Wolverine Yeets Younglings In Power Pack #5

The helpful Agent Aether, mentor to super-kids, turned out to be the evil Wizard (that’s actually his villain name), with a plan to steal the Power kids’ powers! Can they un-disempower themselves and foil his plans, now that they’ve got help from another adult…Wolverine? Power Pack #5, written by Ryan North, drawn by Nico Leon, colored by Rachelle Rosenberg and lettered by Travis Lanham.

This is the one where the Power kids fight back. They need help, and they get it. And the whole arc– as in the other Outlawed mini-series– comes to a satisfying close.

Ryan North should write Wolverine more often, and Nico Leon should draw him. He’s fun here, an all-ages kind of fun we haven’t seen since Fred Van Lente’s Wolverine: First Class, and he’s helping The Kids, in his gruffly playful way. Clad in a new purple costume (because secondary colors = bad guys), he pretends to be his own evil brother [Ed. note: Named Wolvermean], in order to let the Power kids clobber him, in order to make the less than wonderful Wizard believe the kids still have their powers: that’s part one of their two-part plan. 

It’s one of my favorite fight scenes in recent comics, because– and I wish I know how they do it– North and Leon and Rosenberg draw stage combat, fake combat, that looks like real stage combat.

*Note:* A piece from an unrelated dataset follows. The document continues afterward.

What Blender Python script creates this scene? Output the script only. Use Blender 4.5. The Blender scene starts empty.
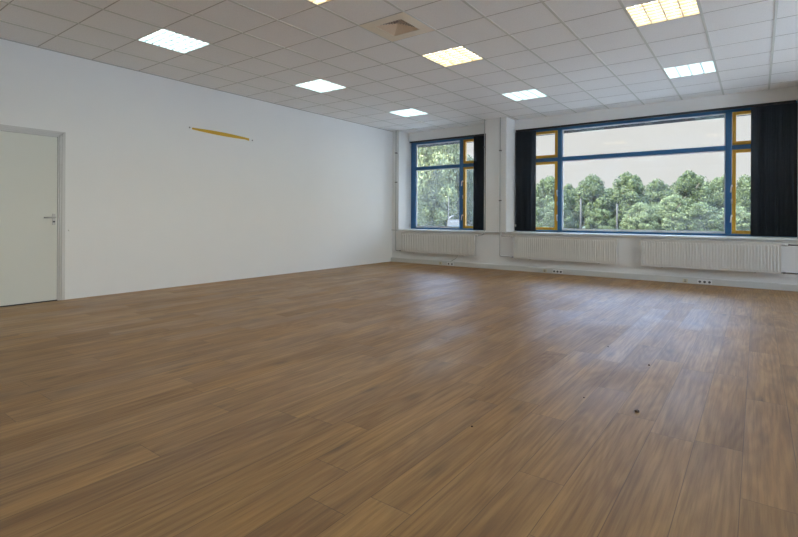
import bpy, bmesh, math, random
from mathutils import Vector, Matrix
C = bpy.context.scene.collection
PI = math.pi
H = 3.1353                      # ceiling height
W = 10.5                        # room width (x), left wall at x = 0
YW, YS, YG = 7.17, 7.577, 7.68  # lower wall face, soffit face, window frame face
YB = -4.6                       # back wall
TX, TY = 0.621, 0.0             # ceiling grid origin
SILL, HEAD = 0.778, 2.922

# ------------------------------------------------------------------ materials
def newmat(name):
    m = bpy.data.materials.new(name); m.use_nodes = True
    nt = m.node_tree
    return m, nt, nt.nodes['Principled BSDF']
def nd(nt, t, **kw):
    n = nt.nodes.new(t)
    for k, v in kw.items(): setattr(n, k, v)
    return n
def lk(nt, a, b): nt.links.new(a, b)
def math_n(nt, op, a, b=None, c=None):
    n = nd(nt, 'ShaderNodeMath', operation=op)
    for i, v in enumerate((a, b, c)):
        if v is None: continue
        if isinstance(v, (int, float)): n.inputs[i].default_value = v
        else: lk(nt, v, n.inputs[i])
    return n.outputs[0]
def mix_c(nt, fac, a, b, mode='MIX'):
    n = nd(nt, 'ShaderNodeMix', data_type='RGBA', blend_type=mode)
    for i, v in ((0, fac), (6, a), (7, b)):
        if hasattr(v, 'is_linked'): lk(nt, v, n.inputs[i])
        elif isinstance(v, (int, float)): n.inputs[i].default_value = v
        else: n.inputs[i].default_value = (*v, 1)
    return n.outputs[2]
def simple(name, col, rough=0.5, metal=0.0, noise=0.0, nscale=8, bump=0.0, bscale=60, spec=0.5):
    """painted / plastic / metal surface with slight procedural tone and bump variation"""
    m, nt, b = newmat(name)
    b.inputs['Roughness'].default_value = rough; b.inputs['Metallic'].default_value = metal
    b.inputs['Specular IOR Level'].default_value = spec
    tc = nd(nt, 'ShaderNodeTexCoord')
    n = nd(nt, 'ShaderNodeTexNoise'); n.inputs['Scale'].default_value = nscale; n.inputs['Detail'].default_value = 4
    lk(nt, tc.outputs['Object'], n.inputs['Vector'])
    lo = [c*(1-noise) for c in col]; hi = [min(1, c*(1+noise)) for c in col]
    lk(nt, mix_c(nt, n.outputs['Fac'], lo, hi), b.inputs['Base Color'])
    if bump:
        n2 = nd(nt, 'ShaderNodeTexNoise'); n2.inputs['Scale'].default_value = bscale; n2.inputs['Detail'].default_value = 3
        lk(nt, tc.outputs['Object'], n2.inputs['Vector'])
        bp = nd(nt, 'ShaderNodeBump'); bp.inputs['Strength'].default_value = bump; bp.inputs['Distance'].default_value = 0.004
        lk(nt, n2.outputs['Fac'], bp.inputs['Height']); lk(nt, bp.outputs['Normal'], b.inputs['Normal'])
    return m
M = {}
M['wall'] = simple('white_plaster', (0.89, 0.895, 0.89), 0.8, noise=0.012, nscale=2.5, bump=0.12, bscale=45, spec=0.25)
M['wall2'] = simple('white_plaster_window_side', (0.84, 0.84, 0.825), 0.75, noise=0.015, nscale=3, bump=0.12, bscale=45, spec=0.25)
M['grey_paint'] = simple('grey_painted_metal', (0.52, 0.52, 0.51), 0.45, noise=0.02)
M['door'] = simple('pale_grey_door_laminate', (0.74, 0.755, 0.70), 0.5, noise=0.012, nscale=3)
M['doorframe'] = simple('grey_door_frame', (0.66, 0.66, 0.65), 0.4, noise=0.01)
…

As Wolvie fakes a throw, Alex considers: “I think I just simultaneously understood, and also became a fan of professional wrestling?” [Ed. note: this site now covers professional wrestling!] Stage fog billows up from a literal gasbag. Julie’s light powers are rainbow fabric strips. A wall gets “pre-snikted” to make the fight look real. And Katie, the youngest, delivers the fake coup de grace with handheld…. flashlights.

Part two gets topical: you see, the Wizard watches “a lot of TV. TV that flatters him. That makes him feel smart. And that’s how we beat him.” When he sees the fake powers, the “poison gas, ultimate energy balls and gravity tricks,” that the kids used to defeat “Wolvermean” on TV, the Wiz (who has already stolen the kids’ actual powers) kidnaps them again to steal their fake ones. He shoves them back in his power-transfer tubes, unwittingly giving them their powers back. And– thanks to some prep work the older kids did off panel– he loses; the Power kids win.

Leon is at the absolute top of his game here, drawing kids and teens who look like kids and teens, who look dynamic and motivated rather than puffy and cute, and if you object to the way that the kids look like members of the Runaways, I may have some news for you about who came first. As for Rosenberg, these colors pop, as Power Pack colors must. The asymmetrical panels build up to the, uh, mean reveal about Logan, without sacrificing the comic surprise. And the quick epilogue at the end shows Leon’s range: dawn at the elevated subway tracks; night in the railyards; crowds in the classroom; blurs on TV. 

This story arc didn’t need five issues– another kind of writer could have fit them into two– but that’s a good thing, because it means North and company can happy-ending the heck out of this conclusion: the Power kids’ solution not only entraps the Wizard but gives every underage do-gooder on Earth-616 a way around Kamala’s Law, if they want to take it. Plus there’s a cameo from North’s signature hero, the still-unbeatable Squirrel Girl. Hi, Doreen! (Also a forlorn hi to the long-lost Dog Logan, James Logan Howlett’s actual adoptive brother, last seen in Jason Aaron’s Wolverine and the X-Men lo, these eight years ago.)

As for North’s words, we get a lot of them: this comic has not one, not three, but four narrators– the kids take turns, with color-coded panels and distinctive voices– he’s the right writer for that. And the final, extremely self-conscious reveal (I won’t spoil it) gets effectively meta as few all-ages comics do. If you’re a parent I hope you’re listening. If you’re not, I hope you’re also listening. The kids need one another. And they need us, too. Even if we don’t know what they’re doing until it’s all tied up with a four-color bow.

Stephanie Burt is Professor of English at Harvard. Her podcast about superhero role playing games is Team-Up Moves, with Fiona Hopkins; her latest book of poems is We Are Mermaids.  Her nose still hurts from that thing with the gate.